O único exagero nessa descrição sumária é o de tomá-la como "palavra da moda" indiscriminadamente. Pesquisa Datafolha, feita em maio, mostra que 57% dos brasileiros jamais ouviram falar na "palavra da moda". Mesmo entre os entrevistados com nível de escolaridade superior, 14% ignoram o termo.
Não importa. Ela não pede licença para afetar os que sabem do que se trata e os que nem sequer ouviram mencionar a "palavra da moda", como tenta mostrar este caderno especial. Afeta o presidente da República, Fernando Henrique Cardoso. Em entrevista exclusiva, o presidente admite que o fenômeno "limita efetivamente o âmbito de ação dos Estados nacionais". Ou seja, limita o seu próprio poder de impor políticas.
A semana que está terminando é um exemplo definitivo: o governo brasileiro vinha reduzindo a taxa interna de juros gradativamente e não via motivo algum para não continuar a fazê-lo.
Até que a queda da bolsa de Hong Kong mudou tudo e obrigou a equipe econômica a duplicar a taxa de juros, com todo o cortejo negativo de efeitos que produz. Não porque tenha mudado o quadro interno. É o efeito da globalização, ou seja, da interdependência crescente entre países e mercados.
Mas a globalização afeta igualmente os 57% que, ao contrário de FHC, não sabem do que se trata.
Desde 1960, os pobres, para os quais globalização não é "palavra da moda", ficaram mais longe, muito mais longe, dos ricos: os 20% mais ricos do planeta tinham, em 1994, uma renda 78 vezes superior à dos 20% mais pobres.
Em 1960, a diferença já era grande, mas infinitamente menor (30 vezes).
A globalização atinge diretamente mesmo aqueles que se globalizaram, mas não têm necessariamente consciência do fenômeno.

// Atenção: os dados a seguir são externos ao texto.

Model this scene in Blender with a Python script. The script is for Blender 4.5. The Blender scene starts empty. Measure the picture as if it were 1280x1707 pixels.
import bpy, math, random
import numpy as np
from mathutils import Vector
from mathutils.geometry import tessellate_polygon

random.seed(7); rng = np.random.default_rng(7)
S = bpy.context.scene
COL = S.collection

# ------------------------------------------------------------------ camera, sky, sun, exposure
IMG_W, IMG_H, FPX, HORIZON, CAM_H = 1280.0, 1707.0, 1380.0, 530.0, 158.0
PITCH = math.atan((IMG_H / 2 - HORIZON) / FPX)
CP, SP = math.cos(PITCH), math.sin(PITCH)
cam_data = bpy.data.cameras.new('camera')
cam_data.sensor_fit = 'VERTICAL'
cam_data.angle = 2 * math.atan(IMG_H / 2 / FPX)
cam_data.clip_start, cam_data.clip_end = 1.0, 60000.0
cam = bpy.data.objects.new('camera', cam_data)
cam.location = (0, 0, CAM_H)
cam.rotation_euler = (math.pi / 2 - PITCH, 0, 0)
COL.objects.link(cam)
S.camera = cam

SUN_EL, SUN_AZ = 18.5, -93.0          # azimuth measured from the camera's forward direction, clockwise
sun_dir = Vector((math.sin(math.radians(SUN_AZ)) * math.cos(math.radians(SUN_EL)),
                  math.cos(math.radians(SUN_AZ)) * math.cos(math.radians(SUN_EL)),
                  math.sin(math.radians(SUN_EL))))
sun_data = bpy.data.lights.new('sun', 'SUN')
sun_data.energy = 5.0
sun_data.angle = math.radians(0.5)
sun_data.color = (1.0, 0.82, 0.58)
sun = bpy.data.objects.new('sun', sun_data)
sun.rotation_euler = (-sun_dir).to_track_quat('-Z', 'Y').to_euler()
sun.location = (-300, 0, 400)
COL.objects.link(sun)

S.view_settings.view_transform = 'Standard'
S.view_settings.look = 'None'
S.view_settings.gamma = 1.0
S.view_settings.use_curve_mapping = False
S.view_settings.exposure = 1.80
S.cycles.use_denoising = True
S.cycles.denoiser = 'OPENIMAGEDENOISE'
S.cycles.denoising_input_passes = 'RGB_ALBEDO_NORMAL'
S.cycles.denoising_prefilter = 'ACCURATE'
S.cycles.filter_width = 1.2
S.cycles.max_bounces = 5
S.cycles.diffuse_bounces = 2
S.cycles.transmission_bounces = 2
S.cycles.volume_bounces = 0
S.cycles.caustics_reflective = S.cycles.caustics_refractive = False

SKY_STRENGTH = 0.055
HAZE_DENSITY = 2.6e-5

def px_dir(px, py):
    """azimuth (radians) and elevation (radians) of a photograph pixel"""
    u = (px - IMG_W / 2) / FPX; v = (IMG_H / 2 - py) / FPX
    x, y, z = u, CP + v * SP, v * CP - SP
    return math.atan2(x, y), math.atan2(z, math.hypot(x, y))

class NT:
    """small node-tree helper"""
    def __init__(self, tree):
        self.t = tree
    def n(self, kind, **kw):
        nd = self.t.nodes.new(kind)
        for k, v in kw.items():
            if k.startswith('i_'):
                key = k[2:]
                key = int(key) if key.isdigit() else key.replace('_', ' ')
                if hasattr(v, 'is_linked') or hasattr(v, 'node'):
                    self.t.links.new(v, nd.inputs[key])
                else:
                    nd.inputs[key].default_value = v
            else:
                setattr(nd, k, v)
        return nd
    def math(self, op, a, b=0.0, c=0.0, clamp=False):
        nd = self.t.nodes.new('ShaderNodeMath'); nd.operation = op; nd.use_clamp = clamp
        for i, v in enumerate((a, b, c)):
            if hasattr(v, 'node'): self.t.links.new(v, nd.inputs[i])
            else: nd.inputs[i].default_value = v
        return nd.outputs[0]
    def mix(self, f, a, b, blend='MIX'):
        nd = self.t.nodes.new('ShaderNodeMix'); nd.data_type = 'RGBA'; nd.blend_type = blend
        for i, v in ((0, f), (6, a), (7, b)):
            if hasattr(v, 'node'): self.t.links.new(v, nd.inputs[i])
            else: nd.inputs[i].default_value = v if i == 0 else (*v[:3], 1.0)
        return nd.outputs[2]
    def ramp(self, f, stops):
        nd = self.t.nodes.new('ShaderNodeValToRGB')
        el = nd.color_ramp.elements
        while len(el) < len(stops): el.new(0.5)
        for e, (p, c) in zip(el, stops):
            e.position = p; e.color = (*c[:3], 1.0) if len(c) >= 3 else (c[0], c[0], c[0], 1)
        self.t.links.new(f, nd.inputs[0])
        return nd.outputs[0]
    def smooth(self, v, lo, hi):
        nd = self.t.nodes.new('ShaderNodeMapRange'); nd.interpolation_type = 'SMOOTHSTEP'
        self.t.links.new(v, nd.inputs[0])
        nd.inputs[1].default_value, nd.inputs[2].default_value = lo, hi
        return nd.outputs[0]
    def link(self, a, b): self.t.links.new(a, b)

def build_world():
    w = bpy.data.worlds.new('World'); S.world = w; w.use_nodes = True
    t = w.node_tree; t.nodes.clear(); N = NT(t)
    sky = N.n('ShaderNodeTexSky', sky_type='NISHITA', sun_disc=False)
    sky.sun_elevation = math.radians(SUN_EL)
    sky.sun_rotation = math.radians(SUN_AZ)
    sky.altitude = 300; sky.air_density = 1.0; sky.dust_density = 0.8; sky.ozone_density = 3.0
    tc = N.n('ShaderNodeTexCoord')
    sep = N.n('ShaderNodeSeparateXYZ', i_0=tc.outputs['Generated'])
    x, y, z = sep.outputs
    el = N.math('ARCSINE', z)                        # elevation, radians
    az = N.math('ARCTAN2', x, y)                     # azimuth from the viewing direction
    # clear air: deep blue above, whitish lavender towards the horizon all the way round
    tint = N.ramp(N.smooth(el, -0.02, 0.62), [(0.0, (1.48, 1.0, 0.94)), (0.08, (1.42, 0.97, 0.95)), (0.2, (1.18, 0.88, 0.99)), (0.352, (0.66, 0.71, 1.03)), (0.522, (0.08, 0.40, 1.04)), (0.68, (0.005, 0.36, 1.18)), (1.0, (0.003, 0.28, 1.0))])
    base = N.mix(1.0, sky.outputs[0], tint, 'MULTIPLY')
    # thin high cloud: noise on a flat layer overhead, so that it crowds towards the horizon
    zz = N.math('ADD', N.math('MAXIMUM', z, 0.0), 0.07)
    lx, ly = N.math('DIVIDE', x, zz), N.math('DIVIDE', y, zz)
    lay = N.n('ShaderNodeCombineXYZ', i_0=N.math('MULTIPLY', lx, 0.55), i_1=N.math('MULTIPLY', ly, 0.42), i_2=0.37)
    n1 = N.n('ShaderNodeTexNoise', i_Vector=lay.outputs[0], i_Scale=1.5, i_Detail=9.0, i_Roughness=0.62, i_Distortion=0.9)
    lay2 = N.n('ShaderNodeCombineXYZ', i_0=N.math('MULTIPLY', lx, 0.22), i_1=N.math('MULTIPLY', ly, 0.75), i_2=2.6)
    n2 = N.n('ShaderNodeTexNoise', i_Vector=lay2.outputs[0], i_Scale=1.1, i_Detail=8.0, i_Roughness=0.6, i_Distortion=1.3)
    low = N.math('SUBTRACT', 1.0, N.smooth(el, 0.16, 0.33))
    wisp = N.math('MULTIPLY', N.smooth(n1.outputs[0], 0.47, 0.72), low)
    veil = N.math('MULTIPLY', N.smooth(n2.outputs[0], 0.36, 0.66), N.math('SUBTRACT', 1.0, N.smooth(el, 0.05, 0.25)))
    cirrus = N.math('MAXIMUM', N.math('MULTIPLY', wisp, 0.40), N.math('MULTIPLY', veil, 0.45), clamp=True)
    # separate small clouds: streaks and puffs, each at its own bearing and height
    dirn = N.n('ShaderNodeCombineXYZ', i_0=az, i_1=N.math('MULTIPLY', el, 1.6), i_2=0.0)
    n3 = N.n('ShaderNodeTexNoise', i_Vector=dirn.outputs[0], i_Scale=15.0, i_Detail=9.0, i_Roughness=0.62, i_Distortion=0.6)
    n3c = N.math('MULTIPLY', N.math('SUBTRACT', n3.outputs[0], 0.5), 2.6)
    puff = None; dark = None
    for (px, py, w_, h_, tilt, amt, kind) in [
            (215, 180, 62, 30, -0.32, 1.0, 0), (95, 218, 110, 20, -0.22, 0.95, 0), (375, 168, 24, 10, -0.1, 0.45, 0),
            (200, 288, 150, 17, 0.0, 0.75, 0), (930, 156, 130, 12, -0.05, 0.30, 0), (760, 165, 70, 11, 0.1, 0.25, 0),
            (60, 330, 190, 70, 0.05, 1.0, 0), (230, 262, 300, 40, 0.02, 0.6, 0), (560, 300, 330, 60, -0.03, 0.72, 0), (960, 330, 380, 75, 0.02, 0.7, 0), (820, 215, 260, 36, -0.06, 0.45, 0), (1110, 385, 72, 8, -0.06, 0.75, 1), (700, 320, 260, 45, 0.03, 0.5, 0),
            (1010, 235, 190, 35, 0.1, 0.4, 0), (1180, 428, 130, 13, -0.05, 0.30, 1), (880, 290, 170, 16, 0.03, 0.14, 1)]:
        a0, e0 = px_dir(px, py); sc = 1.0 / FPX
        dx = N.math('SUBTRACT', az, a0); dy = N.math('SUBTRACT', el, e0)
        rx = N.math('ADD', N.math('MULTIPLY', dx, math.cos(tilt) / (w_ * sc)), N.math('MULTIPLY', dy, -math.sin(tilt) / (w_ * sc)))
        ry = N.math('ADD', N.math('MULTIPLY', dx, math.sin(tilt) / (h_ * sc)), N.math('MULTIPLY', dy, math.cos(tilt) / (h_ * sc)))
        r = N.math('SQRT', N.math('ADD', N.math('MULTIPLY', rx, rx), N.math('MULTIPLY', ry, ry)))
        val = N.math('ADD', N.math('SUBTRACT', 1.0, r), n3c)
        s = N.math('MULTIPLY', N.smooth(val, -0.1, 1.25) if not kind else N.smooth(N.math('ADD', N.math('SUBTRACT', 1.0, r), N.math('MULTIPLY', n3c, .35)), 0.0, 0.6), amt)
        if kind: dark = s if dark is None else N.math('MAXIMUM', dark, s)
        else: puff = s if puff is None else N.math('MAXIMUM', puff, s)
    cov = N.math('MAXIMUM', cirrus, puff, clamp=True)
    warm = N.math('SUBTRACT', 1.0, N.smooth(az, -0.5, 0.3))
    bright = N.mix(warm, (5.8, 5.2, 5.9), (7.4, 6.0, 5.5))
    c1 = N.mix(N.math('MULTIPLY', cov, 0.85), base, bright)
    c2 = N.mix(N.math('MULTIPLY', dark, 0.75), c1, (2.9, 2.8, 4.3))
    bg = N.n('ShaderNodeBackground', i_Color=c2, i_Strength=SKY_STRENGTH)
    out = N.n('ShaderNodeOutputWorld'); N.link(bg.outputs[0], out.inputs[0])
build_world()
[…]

Exemplo: o jogador de futebol Ronaldinho.
Um dos anúncios que ele protagoniza foi criado por uma agência norte-americana, para vender no Brasil os produtos da multinacional também norte-americana Nike, mas fabricados em países da Ásia, como Vietnã ou Indonésia.
A globalização não é apenas, talvez nem principalmente, econômica. É também cultural, o que inclui desde a informação instantaneamente globalizada até o predomínio do inglês, o idioma da globalização. Mesmo no Brasil, muitas lojas já não fazem liquidações, mas "sale" ou "off", palavras que significam mais ou menos a mesma coisa, mas em inglês.
Se a CNN (Cable News Network), a rede global de TV, deu o pontapé inicial à informação em escala planetária, é a Internet, a rede de computadores, que tece, dia após dia, vínculos crescentes entre os que estão nela plugados.
Tece para o bem ou para o mal. São sistemas semelhantes à Internet que permitem a cada bolsa de valores saber no mesmo momento o que ocorre nas outras bolsas, por remotas que sejam. Permitem, por extensão, festejar ou chorar, conforme os gráficos de cotações apontem para cima ou para baixo.